When the promoter has harassed the prize winner to the point of breakdown, he uses an ingenious device instead of a direct bribe. He tactfully suggests that the money be invested in a particular finance company, whose fixed deposit receipt will be accepted by the chit company as a satisfactory collateral. The finance company is the one in which the promoter usually has substantial interest. Being a proprietary or partnership company, the RBIs rules for accepting deposits has no jurisdiction over it. Such financial companies accept deposits at a rate marginally over the scheduled bank rates but give loans at substantially higher rates. Clientele is also largely supplied by the chit company.

Punishing defaulting members

Any default by a prized subscriber, even due to temporary financial strains, is severely dealt with. The dividend i.e., the shared discount which is normally awarded to all, is not paid to the defaulting member from the month of default. Thereafter, he is required to pay the full face value of the chit i.e. Rs 1,000 in our example. He is also required to pay about 12 per cent on the promissory note until his default is regularised.

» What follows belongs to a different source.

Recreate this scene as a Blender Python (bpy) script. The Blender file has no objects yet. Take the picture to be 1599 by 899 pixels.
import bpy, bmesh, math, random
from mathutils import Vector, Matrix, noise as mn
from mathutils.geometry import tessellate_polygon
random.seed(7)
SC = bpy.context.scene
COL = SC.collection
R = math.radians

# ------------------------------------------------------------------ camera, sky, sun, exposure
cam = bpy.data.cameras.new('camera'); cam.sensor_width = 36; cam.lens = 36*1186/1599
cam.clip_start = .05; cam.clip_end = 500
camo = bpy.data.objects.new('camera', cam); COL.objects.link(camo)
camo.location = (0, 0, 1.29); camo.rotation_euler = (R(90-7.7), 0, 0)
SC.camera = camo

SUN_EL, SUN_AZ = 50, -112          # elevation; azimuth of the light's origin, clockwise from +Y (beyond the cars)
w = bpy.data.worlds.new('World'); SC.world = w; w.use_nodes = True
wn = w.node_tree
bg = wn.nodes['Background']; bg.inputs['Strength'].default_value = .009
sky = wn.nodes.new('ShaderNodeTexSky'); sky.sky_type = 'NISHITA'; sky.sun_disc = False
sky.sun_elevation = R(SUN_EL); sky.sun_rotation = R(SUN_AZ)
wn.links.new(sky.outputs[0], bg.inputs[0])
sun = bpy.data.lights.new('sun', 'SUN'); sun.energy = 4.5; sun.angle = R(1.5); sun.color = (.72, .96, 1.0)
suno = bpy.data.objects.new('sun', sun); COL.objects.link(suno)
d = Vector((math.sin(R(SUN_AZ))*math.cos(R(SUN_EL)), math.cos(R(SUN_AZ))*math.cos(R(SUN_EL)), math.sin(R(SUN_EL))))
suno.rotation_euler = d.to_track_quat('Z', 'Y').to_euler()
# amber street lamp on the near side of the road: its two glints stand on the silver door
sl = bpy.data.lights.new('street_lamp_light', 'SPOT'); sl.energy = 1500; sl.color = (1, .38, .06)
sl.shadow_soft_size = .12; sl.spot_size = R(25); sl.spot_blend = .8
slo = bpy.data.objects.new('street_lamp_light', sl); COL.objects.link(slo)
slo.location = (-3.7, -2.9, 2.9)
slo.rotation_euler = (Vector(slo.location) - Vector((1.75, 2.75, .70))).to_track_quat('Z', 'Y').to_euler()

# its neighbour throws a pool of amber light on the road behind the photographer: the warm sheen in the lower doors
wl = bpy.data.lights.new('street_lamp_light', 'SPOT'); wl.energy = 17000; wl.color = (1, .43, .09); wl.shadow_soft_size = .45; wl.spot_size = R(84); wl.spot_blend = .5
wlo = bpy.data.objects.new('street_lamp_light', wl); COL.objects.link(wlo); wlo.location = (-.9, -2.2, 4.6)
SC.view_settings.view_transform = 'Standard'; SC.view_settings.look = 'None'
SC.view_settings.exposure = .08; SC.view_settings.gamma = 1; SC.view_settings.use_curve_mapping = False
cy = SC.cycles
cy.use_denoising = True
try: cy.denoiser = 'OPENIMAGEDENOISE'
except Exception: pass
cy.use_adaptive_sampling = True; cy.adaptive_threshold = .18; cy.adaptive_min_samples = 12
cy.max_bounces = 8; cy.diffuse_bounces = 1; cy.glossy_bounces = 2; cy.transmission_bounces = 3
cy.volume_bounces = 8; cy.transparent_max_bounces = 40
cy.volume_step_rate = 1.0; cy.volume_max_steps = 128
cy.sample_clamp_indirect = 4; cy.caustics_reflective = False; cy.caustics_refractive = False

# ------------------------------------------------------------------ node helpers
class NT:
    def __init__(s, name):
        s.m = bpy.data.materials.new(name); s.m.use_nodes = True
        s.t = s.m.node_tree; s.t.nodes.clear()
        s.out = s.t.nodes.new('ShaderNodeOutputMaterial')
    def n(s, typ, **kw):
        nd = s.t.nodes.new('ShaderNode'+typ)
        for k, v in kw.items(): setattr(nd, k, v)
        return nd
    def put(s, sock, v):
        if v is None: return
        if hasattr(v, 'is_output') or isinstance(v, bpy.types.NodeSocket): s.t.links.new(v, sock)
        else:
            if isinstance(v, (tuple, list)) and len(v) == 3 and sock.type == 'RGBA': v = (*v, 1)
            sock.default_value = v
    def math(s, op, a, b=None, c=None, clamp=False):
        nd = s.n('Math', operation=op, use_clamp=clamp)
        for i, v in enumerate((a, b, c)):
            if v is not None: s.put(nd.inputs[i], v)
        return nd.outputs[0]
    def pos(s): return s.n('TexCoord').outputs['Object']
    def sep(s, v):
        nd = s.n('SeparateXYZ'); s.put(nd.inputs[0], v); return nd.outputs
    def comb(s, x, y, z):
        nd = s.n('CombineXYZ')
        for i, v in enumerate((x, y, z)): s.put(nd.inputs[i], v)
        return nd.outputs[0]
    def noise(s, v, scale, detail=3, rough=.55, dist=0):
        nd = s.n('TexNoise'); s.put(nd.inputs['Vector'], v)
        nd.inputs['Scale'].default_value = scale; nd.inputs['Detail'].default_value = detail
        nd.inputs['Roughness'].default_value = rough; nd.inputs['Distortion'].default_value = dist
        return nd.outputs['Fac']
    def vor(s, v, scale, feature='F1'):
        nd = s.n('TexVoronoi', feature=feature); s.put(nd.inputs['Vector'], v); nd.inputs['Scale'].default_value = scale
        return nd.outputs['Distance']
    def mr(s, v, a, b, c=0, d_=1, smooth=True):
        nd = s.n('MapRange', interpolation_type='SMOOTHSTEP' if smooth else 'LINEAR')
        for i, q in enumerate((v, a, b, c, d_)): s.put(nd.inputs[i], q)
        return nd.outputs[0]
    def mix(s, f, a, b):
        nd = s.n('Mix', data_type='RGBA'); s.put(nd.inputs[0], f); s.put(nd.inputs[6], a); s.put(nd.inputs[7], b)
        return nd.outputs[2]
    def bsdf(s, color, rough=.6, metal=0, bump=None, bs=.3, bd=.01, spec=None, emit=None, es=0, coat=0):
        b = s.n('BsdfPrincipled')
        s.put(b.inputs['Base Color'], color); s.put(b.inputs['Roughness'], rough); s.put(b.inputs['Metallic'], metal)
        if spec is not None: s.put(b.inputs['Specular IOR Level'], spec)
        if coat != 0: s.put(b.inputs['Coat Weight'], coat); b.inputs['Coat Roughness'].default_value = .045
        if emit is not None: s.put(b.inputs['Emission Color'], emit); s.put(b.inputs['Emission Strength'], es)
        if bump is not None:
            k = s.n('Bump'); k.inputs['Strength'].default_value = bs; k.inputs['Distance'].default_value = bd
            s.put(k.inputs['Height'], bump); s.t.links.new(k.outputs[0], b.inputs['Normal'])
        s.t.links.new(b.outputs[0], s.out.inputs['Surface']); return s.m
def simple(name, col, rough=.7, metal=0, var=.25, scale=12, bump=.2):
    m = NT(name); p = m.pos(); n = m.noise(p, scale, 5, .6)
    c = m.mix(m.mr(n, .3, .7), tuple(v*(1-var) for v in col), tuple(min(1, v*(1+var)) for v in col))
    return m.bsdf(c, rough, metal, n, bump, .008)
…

The income arising out of the default is pocketed by the foreman.

If the prized subscriber cannot regularise, the security taken from him provides adequate protection to the foreman unless he decides to overlook the aspect as a special favour to privileged clients.

Ironically, the number of such incidents is very high, possibly because such defaults can be used to convert black money into white and vice versa. In many cases, the company insists on security of real property and gets the mortgage under section 69 of the Transfer of Properties Act, under which the lender can bring the property for sale without going to court. The case of a defaulting non-prized subscriber is more pathetic. He will receive the actual value paid by him, less commission (normally 5 per cent) at the end of the term.